REQUIRED TASK: Go through the listing and set it down exactly, leaving out its pictures.
[START OF GIVEN DATA]
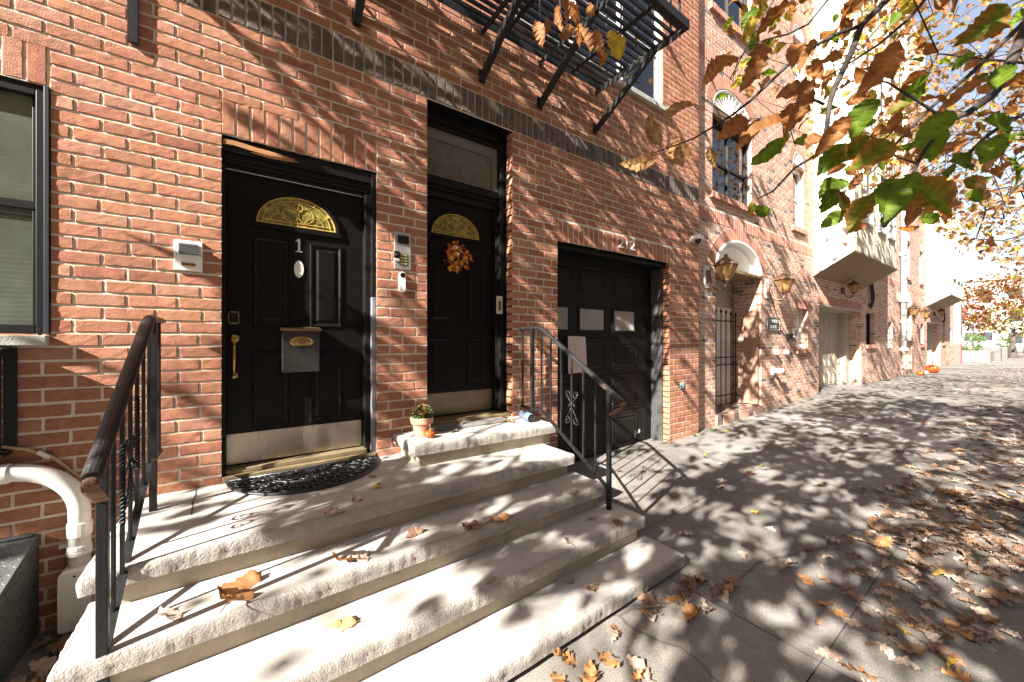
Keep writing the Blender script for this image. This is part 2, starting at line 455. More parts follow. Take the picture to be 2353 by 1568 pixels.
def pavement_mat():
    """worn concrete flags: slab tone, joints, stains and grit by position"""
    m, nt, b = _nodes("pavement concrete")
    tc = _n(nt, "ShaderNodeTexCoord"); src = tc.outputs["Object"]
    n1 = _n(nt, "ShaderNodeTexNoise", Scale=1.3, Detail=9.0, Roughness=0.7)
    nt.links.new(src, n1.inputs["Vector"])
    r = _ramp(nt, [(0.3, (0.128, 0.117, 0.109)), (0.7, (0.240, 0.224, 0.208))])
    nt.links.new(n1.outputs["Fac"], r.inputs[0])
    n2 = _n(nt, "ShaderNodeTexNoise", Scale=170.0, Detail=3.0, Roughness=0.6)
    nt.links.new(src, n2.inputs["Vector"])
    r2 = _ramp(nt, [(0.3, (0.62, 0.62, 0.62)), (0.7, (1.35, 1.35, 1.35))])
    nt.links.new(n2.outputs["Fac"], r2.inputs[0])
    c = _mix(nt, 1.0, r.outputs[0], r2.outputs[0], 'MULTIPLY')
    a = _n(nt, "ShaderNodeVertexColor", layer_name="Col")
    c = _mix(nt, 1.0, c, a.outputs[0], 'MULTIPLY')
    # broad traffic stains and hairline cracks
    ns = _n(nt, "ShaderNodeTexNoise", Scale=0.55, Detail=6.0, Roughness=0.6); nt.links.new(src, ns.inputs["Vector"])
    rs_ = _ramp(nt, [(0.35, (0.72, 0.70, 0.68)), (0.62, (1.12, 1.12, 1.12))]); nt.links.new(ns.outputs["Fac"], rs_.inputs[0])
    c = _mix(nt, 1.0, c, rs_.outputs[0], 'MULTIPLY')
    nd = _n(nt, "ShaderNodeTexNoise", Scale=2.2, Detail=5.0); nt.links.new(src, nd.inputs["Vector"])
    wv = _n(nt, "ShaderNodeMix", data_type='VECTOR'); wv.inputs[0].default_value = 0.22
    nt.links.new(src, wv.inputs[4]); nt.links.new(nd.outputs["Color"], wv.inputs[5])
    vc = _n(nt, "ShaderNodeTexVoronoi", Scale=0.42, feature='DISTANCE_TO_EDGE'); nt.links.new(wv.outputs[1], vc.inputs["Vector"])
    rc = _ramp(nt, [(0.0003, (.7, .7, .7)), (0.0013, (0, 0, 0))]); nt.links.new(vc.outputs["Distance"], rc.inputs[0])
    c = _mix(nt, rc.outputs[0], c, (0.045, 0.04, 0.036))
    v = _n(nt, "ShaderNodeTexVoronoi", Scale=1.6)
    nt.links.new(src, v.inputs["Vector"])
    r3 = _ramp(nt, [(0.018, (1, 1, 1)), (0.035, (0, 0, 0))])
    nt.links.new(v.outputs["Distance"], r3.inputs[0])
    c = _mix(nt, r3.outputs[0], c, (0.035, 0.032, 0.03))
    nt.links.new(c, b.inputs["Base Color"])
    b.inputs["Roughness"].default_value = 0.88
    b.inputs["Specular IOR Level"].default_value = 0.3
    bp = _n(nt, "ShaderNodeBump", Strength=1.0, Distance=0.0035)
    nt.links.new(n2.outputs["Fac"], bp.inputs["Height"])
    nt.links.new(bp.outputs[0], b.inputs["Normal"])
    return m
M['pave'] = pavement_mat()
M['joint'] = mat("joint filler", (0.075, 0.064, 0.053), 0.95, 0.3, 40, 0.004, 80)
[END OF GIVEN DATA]
ANSWER TO THIS EXERCISE:
Keep writing the Blender script for this image. This is part 2, starting at line 455. More parts follow. Take the picture to be 2353 by 1568 pixels.
def pavement_mat():
    """worn concrete flags: slab tone, joints, stains and grit by position"""
    m, nt, b = _nodes("pavement concrete")
    tc = _n(nt, "ShaderNodeTexCoord"); src = tc.outputs["Object"]
    n1 = _n(nt, "ShaderNodeTexNoise", Scale=1.3, Detail=9.0, Roughness=0.7)
    nt.links.new(src, n1.inputs["Vector"])
    r = _ramp(nt, [(0.3, (0.128, 0.117, 0.109)), (0.7, (0.240, 0.224, 0.208))])
    nt.links.new(n1.outputs["Fac"], r.inputs[0])
    n2 = _n(nt, "ShaderNodeTexNoise", Scale=170.0, Detail=3.0, Roughness=0.6)
    nt.links.new(src, n2.inputs["Vector"])
    r2 = _ramp(nt, [(0.3, (0.62, 0.62, 0.62)), (0.7, (1.35, 1.35, 1.35))])
    nt.links.new(n2.outputs["Fac"], r2.inputs[0])
    c = _mix(nt, 1.0, r.outputs[0], r2.outputs[0], 'MULTIPLY')
    a = _n(nt, "ShaderNodeVertexColor", layer_name="Col")
    c = _mix(nt, 1.0, c, a.outputs[0], 'MULTIPLY')
    # broad traffic stains and hairline cracks
    ns = _n(nt, "ShaderNodeTexNoise", Scale=0.55, Detail=6.0, Roughness=0.6); nt.links.new(src, ns.inputs["Vector"])
    rs_ = _ramp(nt, [(0.35, (0.72, 0.70, 0.68)), (0.62, (1.12, 1.12, 1.12))]); nt.links.new(ns.outputs["Fac"], rs_.inputs[0])
    c = _mix(nt, 1.0, c, rs_.outputs[0], 'MULTIPLY')
    nd = _n(nt, "ShaderNodeTexNoise", Scale=2.2, Detail=5.0); nt.links.new(src, nd.inputs["Vector"])
    wv = _n(nt, "ShaderNodeMix", data_type='VECTOR'); wv.inputs[0].default_value = 0.22
    nt.links.new(src, wv.inputs[4]); nt.links.new(nd.outputs["Color"], wv.inputs[5])
    vc = _n(nt, "ShaderNodeTexVoronoi", Scale=0.42, feature='DISTANCE_TO_EDGE'); nt.links.new(wv.outputs[1], vc.inputs["Vector"])
    rc = _ramp(nt, [(0.0003, (.7, .7, .7)), (0.0013, (0, 0, 0))]); nt.links.new(vc.outputs["Distance"], rc.inputs[0])
    c = _mix(nt, rc.outputs[0], c, (0.045, 0.04, 0.036))
    v = _n(nt, "ShaderNodeTexVoronoi", Scale=1.6)
    nt.links.new(src, v.inputs["Vector"])
    r3 = _ramp(nt, [(0.018, (1, 1, 1)), (0.035, (0, 0, 0))])
    nt.links.new(v.outputs["Distance"], r3.inputs[0])
    c = _mix(nt, r3.outputs[0], c, (0.035, 0.032, 0.03))
    nt.links.new(c, b.inputs["Base Color"])
    b.inputs["Roughness"].default_value = 0.88
    b.inputs["Specular IOR Level"].default_value = 0.3
    bp = _n(nt, "ShaderNodeBump", Strength=1.0, Distance=0.0035)
    nt.links.new(n2.outputs["Fac"], bp.inputs["Height"])
    nt.links.new(bp.outputs[0], b.inputs["Normal"])
    return m
M['pave'] = pavement_mat()
M['joint'] = mat("joint filler", (0.075, 0.064, 0.053), 0.95, 0.3, 40, 0.004, 80)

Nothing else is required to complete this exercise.